TASK TO COMPLETE
Reproduce, word for word, every line from the first one down to the line containing "struct(tC.build('trim_6', tileB_m))", and nothing else.

SUPPLIED INFORMATION

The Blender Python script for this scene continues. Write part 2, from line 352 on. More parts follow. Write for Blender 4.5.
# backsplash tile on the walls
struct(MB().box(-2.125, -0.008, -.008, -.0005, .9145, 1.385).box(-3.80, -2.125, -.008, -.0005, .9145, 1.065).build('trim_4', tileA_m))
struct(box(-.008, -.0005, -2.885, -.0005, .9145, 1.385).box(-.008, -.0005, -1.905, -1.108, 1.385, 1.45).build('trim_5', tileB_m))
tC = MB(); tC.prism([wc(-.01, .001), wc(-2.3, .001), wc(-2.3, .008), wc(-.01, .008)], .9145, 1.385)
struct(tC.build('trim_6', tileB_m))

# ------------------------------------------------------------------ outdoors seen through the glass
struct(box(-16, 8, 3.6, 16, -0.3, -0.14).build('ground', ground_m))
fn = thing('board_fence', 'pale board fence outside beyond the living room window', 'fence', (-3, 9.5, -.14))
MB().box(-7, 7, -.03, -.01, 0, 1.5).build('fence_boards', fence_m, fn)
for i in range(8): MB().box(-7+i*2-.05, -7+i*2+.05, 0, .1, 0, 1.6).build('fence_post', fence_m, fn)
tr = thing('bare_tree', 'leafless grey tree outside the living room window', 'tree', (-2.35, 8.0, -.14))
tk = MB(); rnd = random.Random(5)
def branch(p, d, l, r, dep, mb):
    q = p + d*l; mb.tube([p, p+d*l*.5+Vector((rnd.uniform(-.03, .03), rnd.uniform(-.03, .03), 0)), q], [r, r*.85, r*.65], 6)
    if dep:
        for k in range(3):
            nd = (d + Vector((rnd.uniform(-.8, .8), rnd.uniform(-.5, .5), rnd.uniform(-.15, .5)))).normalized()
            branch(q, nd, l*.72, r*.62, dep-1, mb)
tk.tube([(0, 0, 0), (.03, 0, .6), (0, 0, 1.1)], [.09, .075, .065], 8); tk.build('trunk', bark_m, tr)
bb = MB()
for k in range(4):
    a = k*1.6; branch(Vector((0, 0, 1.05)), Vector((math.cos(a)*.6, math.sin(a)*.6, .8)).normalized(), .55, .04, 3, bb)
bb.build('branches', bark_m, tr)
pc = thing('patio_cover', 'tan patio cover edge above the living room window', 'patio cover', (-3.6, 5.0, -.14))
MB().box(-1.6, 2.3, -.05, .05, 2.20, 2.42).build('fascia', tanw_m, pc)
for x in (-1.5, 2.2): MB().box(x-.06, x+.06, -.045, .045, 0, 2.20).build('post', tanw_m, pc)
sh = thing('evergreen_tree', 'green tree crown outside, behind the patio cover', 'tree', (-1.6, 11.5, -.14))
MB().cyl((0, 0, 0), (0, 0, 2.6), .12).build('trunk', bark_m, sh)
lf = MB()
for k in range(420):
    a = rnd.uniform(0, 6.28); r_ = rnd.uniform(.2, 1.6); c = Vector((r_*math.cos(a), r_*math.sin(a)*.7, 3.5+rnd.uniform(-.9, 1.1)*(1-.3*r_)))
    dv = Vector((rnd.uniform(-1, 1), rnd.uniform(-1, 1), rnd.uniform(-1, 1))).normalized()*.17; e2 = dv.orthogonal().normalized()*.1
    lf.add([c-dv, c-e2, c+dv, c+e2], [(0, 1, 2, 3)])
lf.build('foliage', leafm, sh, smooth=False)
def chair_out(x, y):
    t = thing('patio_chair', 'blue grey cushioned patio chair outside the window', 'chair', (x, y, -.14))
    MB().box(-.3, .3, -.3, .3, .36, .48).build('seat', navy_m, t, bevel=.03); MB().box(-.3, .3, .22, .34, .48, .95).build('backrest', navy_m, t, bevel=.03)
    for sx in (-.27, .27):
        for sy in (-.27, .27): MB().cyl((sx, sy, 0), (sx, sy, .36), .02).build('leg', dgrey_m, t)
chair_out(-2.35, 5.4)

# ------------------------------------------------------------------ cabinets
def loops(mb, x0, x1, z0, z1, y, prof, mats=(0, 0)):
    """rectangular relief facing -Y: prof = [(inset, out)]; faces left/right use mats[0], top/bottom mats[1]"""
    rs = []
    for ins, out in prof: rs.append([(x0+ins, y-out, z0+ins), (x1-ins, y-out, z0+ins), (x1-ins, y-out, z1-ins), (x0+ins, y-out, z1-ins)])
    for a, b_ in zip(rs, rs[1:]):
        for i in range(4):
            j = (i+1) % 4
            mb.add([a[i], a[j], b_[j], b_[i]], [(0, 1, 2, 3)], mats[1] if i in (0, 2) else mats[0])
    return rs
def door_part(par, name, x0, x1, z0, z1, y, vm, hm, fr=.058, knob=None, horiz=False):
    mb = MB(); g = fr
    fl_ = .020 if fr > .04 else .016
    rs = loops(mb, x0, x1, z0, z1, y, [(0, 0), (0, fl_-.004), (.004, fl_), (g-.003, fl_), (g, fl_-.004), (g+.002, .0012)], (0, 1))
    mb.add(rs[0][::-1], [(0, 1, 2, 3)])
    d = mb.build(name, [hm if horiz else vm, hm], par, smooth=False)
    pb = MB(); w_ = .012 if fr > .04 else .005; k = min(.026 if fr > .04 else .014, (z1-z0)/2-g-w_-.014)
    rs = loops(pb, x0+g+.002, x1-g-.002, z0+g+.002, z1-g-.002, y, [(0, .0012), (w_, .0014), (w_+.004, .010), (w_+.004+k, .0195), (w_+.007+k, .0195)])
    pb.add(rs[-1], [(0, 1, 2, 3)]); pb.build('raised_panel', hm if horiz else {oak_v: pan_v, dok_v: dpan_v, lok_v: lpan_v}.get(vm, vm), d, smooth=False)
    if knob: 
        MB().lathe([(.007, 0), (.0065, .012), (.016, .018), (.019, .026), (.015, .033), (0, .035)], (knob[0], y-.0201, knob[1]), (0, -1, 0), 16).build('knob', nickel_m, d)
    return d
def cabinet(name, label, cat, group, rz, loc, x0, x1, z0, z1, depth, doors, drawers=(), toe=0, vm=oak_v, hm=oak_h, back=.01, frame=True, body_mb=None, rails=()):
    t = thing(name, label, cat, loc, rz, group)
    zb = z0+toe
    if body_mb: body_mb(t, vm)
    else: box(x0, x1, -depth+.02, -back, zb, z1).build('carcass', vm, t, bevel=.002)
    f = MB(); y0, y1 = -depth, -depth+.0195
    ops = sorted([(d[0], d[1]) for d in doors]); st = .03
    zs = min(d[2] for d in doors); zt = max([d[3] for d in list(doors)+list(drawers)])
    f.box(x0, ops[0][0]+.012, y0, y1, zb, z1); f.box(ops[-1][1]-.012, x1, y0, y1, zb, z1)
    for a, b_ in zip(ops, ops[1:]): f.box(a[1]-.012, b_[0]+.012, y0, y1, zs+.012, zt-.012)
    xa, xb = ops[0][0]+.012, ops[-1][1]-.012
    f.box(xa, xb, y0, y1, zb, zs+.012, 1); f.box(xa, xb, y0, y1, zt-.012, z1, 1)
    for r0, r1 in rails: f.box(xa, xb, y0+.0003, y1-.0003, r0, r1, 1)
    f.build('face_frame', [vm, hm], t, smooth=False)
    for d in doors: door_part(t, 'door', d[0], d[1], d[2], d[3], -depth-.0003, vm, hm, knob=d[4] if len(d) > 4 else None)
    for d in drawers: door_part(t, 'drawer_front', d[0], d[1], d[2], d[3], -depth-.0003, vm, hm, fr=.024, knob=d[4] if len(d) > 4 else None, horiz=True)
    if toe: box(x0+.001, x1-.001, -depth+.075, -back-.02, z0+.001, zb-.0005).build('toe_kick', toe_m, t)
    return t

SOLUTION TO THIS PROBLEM
The Blender Python script for this scene continues. Write part 2, from line 352 on. More parts follow. Write for Blender 4.5.
# backsplash tile on the walls
struct(MB().box(-2.125, -0.008, -.008, -.0005, .9145, 1.385).box(-3.80, -2.125, -.008, -.0005, .9145, 1.065).build('trim_4', tileA_m))
struct(box(-.008, -.0005, -2.885, -.0005, .9145, 1.385).box(-.008, -.0005, -1.905, -1.108, 1.385, 1.45).build('trim_5', tileB_m))
tC = MB(); tC.prism([wc(-.01, .001), wc(-2.3, .001), wc(-2.3, .008), wc(-.01, .008)], .9145, 1.385)
struct(tC.build('trim_6', tileB_m))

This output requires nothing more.